Crédit : Conseil de l'Union européenne

J’ai pu rencontrer Jean–Paul Rikir le nouveau chef de la mission de police EUPOL Congo (1), avec un collègue du quotidien belge Le Soir, dans les couloirs du Conseil de l’Union européenne. Un échange de vues qui complète celui que j’avais pu avoir avec son prédécesseur, le superintendant Custidio, l’année dernière (2) et permet de découvrir sans doute une des missions les moins connues de l’UE. La situation au Congo reste toujours contrastée. Et réformer la police une longue histoire.

La mission EUPOL Congo a été prolongée et vous en prenez la direction, quel en est l’objectif maintenant ?

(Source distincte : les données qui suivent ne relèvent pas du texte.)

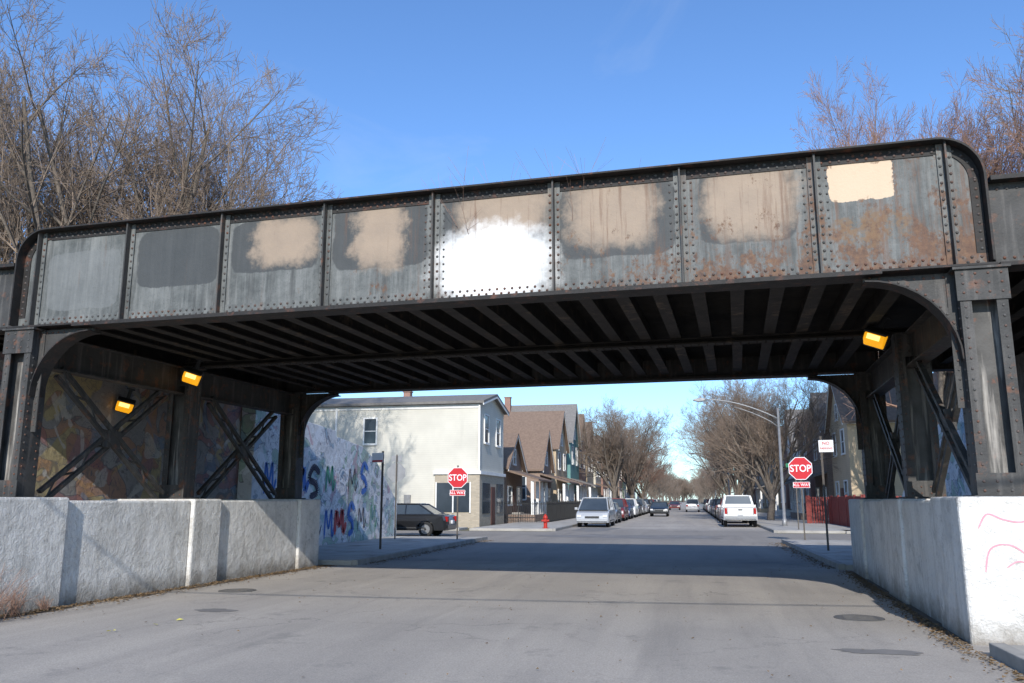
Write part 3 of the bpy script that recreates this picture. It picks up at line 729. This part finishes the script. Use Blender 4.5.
KIND=dict(
 sedan=dict(L=4.7,w=.9,top=[(-2.35,.45),(-2.33,.72),(-2.25,.93),(-1.7,1.0),(.95,.97),(2.0,.84),(2.28,.70),(2.35,.50)],gb=(-1.8,1.05),gt=(-1.05,.25),zb=.97,zt=1.44,wr=.33,ax=1.4),
 suv=dict(L=4.6,w=.93,top=[(-2.3,.5),(-2.3,.8),(-2.22,1.08),(-1.9,1.12),(1.1,1.08),(2.0,.98),(2.25,.82),(2.3,.5)],gb=(-2.2,1.25),gt=(-1.95,.5),zb=1.09,zt=1.72,wr=.37,ax=1.38),
 van=dict(L=4.9,w=.97,top=[(-2.45,.5),(-2.45,.8),(-2.38,1.02),(-2.1,1.05),(1.5,1.0),(2.2,.86),(2.42,.68),(2.45,.45)],gb=(-2.38,1.75),gt=(-2.15,.7),zb=1.03,zt=1.75,wr=.35,ax=1.5),
 pickup=dict(L=5.5,w=.98,top=[(-2.75,.6),(-2.75,.85),(-2.74,1.16),(-.6,1.16),(1.3,1.18),(2.4,1.08),(2.7,.92),(2.75,.6)],gb=(-.65,1.5),gt=(-.5,.75),zb=1.17,zt=1.88,wr=.4,ax=1.75))
def car(name,kind,col,x,y,rz):
    K=KIND[kind]; e=empty(name,(x,y,0),rz); w=K['w']; pm=P[col]; b=MB(); zb=.28 if kind!='pickup' else .42
    bot=[]
    for ax in (K['ax'],-K['ax']):
        r=K['wr']+.06
        bot+=[(ax+r,zb)]+[(ax+r*math.cos(R(t)),max(zb,K['wr']+r*math.sin(R(t)))) for t in range(15,180,15)]+[(ax-r,zb)]
    L2=K['L']/2
    poly=K['top']+[(L2-.05,zb)]+bot+[(-L2+.05,zb)]
    n=len(poly); ys=[-w,-w+.05,-w*.5,w*.5,w-.05,w]; sh=[.96,1,1.01,1.01,1,.96]; vs=[]
    for yv,s in zip(ys,sh):
        for (px,pz) in poly: vs.append((px*(s if abs(px)>L2*.8 else 1),yv*(1 if pz<.9 else .97),pz if abs(yv)<w else pz-(.02 if pz>.7 else 0)))
    fs=[tuple(range(n)),tuple(range(5*n,6*n))[::-1]]
    for k in range(5):
        for i in range(n): fs.append((k*n+i,k*n+(i+1)%n,(k+1)*n+(i+1)%n,(k+1)*n+i))
    b.add(vs,fs,0)
    g0,g1=K['gb'];t0,t1=K['gt'];a,c=K['zb']-.02,K['zt']; wb,wt=w-.07,w-.24
    G=[(g0,-wb,a),(g1,-wb,a),(g1,wb,a),(g0,wb,a),(t0,-wt,c-.04),(t1,-wt,c-.04),(t1,wt,c-.04),(t0,wt,c-.04)]
    b.add(G,[(0,3,2,1),(4,5,6,7),(0,1,5,4),(1,2,6,5),(2,3,7,6),(3,0,4,7)],1)
    b.box(t0-.03,t1+.05,-wt-.02,wt+.02,c-.05,c-.005,0); b.box(t0+.1,t1-.08,-wt+.1,wt-.1,c-.005,c+.012,0)
    for i in range(4): b.tube([G[i],G[i+4]],.038 if kind!='pickup' else .07,6,0)
    for s in (-1,1):
        for f in ((.36,.42) if kind=='pickup' else (.42,.72) if kind in('suv','van') else (.52,)):
            bb=Vector((g1+(g0-g1)*f,s*(wb+.002),a)); tt=Vector((t1+(t0-t1)*f,s*(wt+.002),c-.04)); b.tube([bb,tt],.035,4,0)
        b.box(g1-.45,g1-.3,s*w-.02 if s<0 else w-.05,s*w+.05 if s<0 else w+.02,a,a+.02,0)
        y0,y1=sorted((s*(w+.02),s*(w+.19))); b.box(g1-.5,g1-.36,y0,y1,a+.01,a+.15,0)
        y0,y1=sorted((s*(w-.08),s*(w-(.33 if kind!='pickup' else .22))))
        zl=K['top'][1][1]; b.box(-L2*1.012-.015,-L2+.12,y0,y1,zl-.06,zl+(.16 if kind!='pickup' else .28),2)
        b.box(L2-.14,L2*1.012+.012,y0,y1,.60 if kind!='pickup' else .8,.74 if kind!='pickup' else .96,3)
        b.box(-L2*.6,L2*.6,*sorted((s*(w+.001),s*(w+.018))),.36 if kind!='pickup' else .5,.42 if kind!='pickup' else .56,5)
    zz=.46 if kind!='pickup' else .6
    b.box(-L2*1.012-.05,-L2+.05,-w*.93,w*.93,zz-.1,zz+.07,0 if kind!='pickup' else 6); b.box(L2-.05,L2*1.012+.04,-w*.93,w*.93,zz-.1,zz+.06,0)
    b.box(L2*1.0,L2*1.012+.02,-.42,.42,zz+.08,zz+.2,5); b.box(-L2*1.012-.065,-L2*1.0,-.16,.16,zz+.1,zz+.25,4)
    if kind=='pickup':
        b.box(-L2+.06,-.75,-w+.12,w-.12,1.156,1.166,5)
        b.box(-.74,-.62,-wb+.02,wb-.02,1.17,1.36,0); b.box(-L2*1.012-.02,-L2,-w+.24,-w+.255,.74,1.14,5); b.box(-L2*1.012-.02,-L2,w-.255,w-.24,.74,1.14,5); b.box(-L2*1.012-.022,-L2,-.12,.12,1.0,1.06,5)
    b.obj('body',[pm,M_glass,M_red,M_head,M_plate,M_dk,M_rim],e,bevel=.025)
    b=MB()
    for ax in (K['ax'],-K['ax']):
        for s in (-1,1):
            r=K['wr']; y0,y1=s*(w-.22),s*(w-.01)
            b.tube([(ax,y0,r),(ax,y0+s*.02,r),(ax,y1-s*.03,r),(ax,y1,r)],[r*.9,r,r,r*.9],20,0)
            b.tube([(ax,y1-s*.01,r),(ax,y1+s*.006,r)],r*.62,16,1)
            b.tube([(ax,y1,r),(ax,y1+s*.02,r)],r*.15,8,0)
    b.obj('wheels',[M_tyre,M_rim],e,smooth=False)
    return e
car('parked_sedan','sedan','black',-12.9,36.6,math.pi)
car('parked_minivan','van','silver',-5.75,52.2,-math.pi/2)
seq=[('sedan','grey'),('suv','red'),('sedan','blue'),('suv','white'),('sedan','black'),('suv','grey'),('sedan','silver'),('suv','black')]
for i in range(14):
    k,c=seq[i%8]; car('parked_car',k,c,-5.9,60+i*6.6,-math.pi/2)
car('parked_pickup_truck','pickup','white',2.85,54.5,math.pi/2)
for i in range(14):
    k,c=seq[(i*3+1)%8]; car('parked_car',k,c,2.9,62.5+i*6.8,math.pi/2)
car('sedan_car','sedan','black',-3.1,86,-math.pi/2); car('suv_car','suv','silver',.2,118,math.pi/2); car('sedan_car','sedan','red',-2.6,140,-math.pi/2)

# ------------------------------------------------------------ signs
M_sred=mat('sign_red',(.55,.02,.03),(.5,.02,.03),3,.45,0); M_swh=mat('sign_white',(.8,.8,.8),(.76,.76,.76),3,.45,0); M_post=mat('sign_post_steel',(.07,.065,.06),(.12,.1,.08),8,.6,.1)
M_back=mat('sign_back_aluminium',(.35,.35,.35),(.28,.28,.28),5,.5,0,metal=.3)
def stop(x,y,h,s=.44,rz=0,sub='ALL WAY'):
    e=empty('stop_sign',(x,y,0),rz); b=MB()
    b.box(-.025,.025,-.02,.02,0,h+s+.05); b.box(-.028,.028,.021,.03,0,h+s+.03); b.obj('post',[M_post],e)
    o8=lambda r:[(r*math.cos(R(22.5+45*i)),h+r*math.sin(R(22.5+45*i))) for i in range(8)]
    b=MB(); b.prism(o8(s),'y',-.030,-.024,0); b.prism(o8(s-.0),'y',-.0238,-.021,2); b.prism(o8(s*.94),'y',-.033,-.0302,1)
    if sub: b.box(-.3,.3,-.03,-.021,h-s-.27,h-s-.05,0); b.box(-.285,.285,-.033,-.0302,h-s-.255,h-s-.065,1)
    b.obj('plate',[M_swh,M_sred,M_back],e)
    text('lettering','STOP',s*.80,(0,-.036,h-.01),e,M_swh,sx=.86)
    if sub: text('sub_lettering',sub,.15,(0,-.036,h-s-.16),e,M_swh)
stop(-8.8,31.3,2.45,.42,R(4)); stop(4.13,33.4,2.78,.46,R(-6))
def post(x,y,h,name,plates,rz=0):
    e=empty(name,(x,y,0),rz); b=MB(); b.box(-.03,.03,-.02,.02,0,h); b.obj('post',[M_post],e)
    b=MB()
    for (cx,cz,w,hh,mi) in plates: b.box(cx-w/2,cx+w/2,-.03,-.021,cz-hh/2,cz+hh/2,mi)
    b.obj('plates',[M_swh,M_dk,M_sred,M_back],e,bevel=.004); return e
e=post(-9.35,24.6,3.1,'parking_sign',[(-.17,2.9,.4,.3,0)],R(-8)); 
b=MB(); b.box(-.35,.01,-.033,-.0305,2.77,2.82); b.obj('band',[M_sred],e)
e=post(3.93,26.6,3.5,'parking_sign',[(.14,3.2,.42,.36,0)],R(-12)); 
text('lettering','NO',.13,(.14,-.033,3.28),e,M_sred); text('lettering_b','PARKING',.085,(.14,-.033,3.13),e,M_sred)
e=empty('traffic_sign',(-11.2,31.0,0),R(30)); b=MB(); b.box(-.025,.025,-.02,.02,0,3.35); b.obj('post',[M_post],e)
b=MB(); o8=[(.38*math.cos(R(22.5+45*i)),2.65+.38*math.sin(R(22.5+45*i))) for i in range(8)]; b.prism(o8,'y',.021,.03); b.box(-.2,.2,.021,.03,3.08,3.3); b.obj('plate',[M_back],e)
M_sgrn=mat('sign_green',(.02,.18,.08),(.02,.15,.07),3,.45,0)
e=empty('street_sign',(5.3,45.0,0),R(5)); b=MB(); b.box(-.03,.03,-.02,.02,0,3.5); b.obj('post',[M_post],e); b=MB(); b.box(-.45,.45,-.03,-.021,3.25,3.45); b.obj('plate',[M_sgrn],e)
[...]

Le mandat précédent portait sur l’aide à la conception de la réforme. Notre mandat sera surtout de mettre en œuvre cette réforme, de suivre tous les projets décidés lors de la précédente phase, et également apporter un appui à la formation des cadres de la police congolaise. Nous formons des formateurs, pas directement les policiers congolais.

Les ambassadeurs du COPS viennent de vous rendre visite, que vous ont–ils demandé ?

Ils nous ont demandé des résultats concrets, des actions concrètes lors de ce mandat d’un an de « mise en œuvre ».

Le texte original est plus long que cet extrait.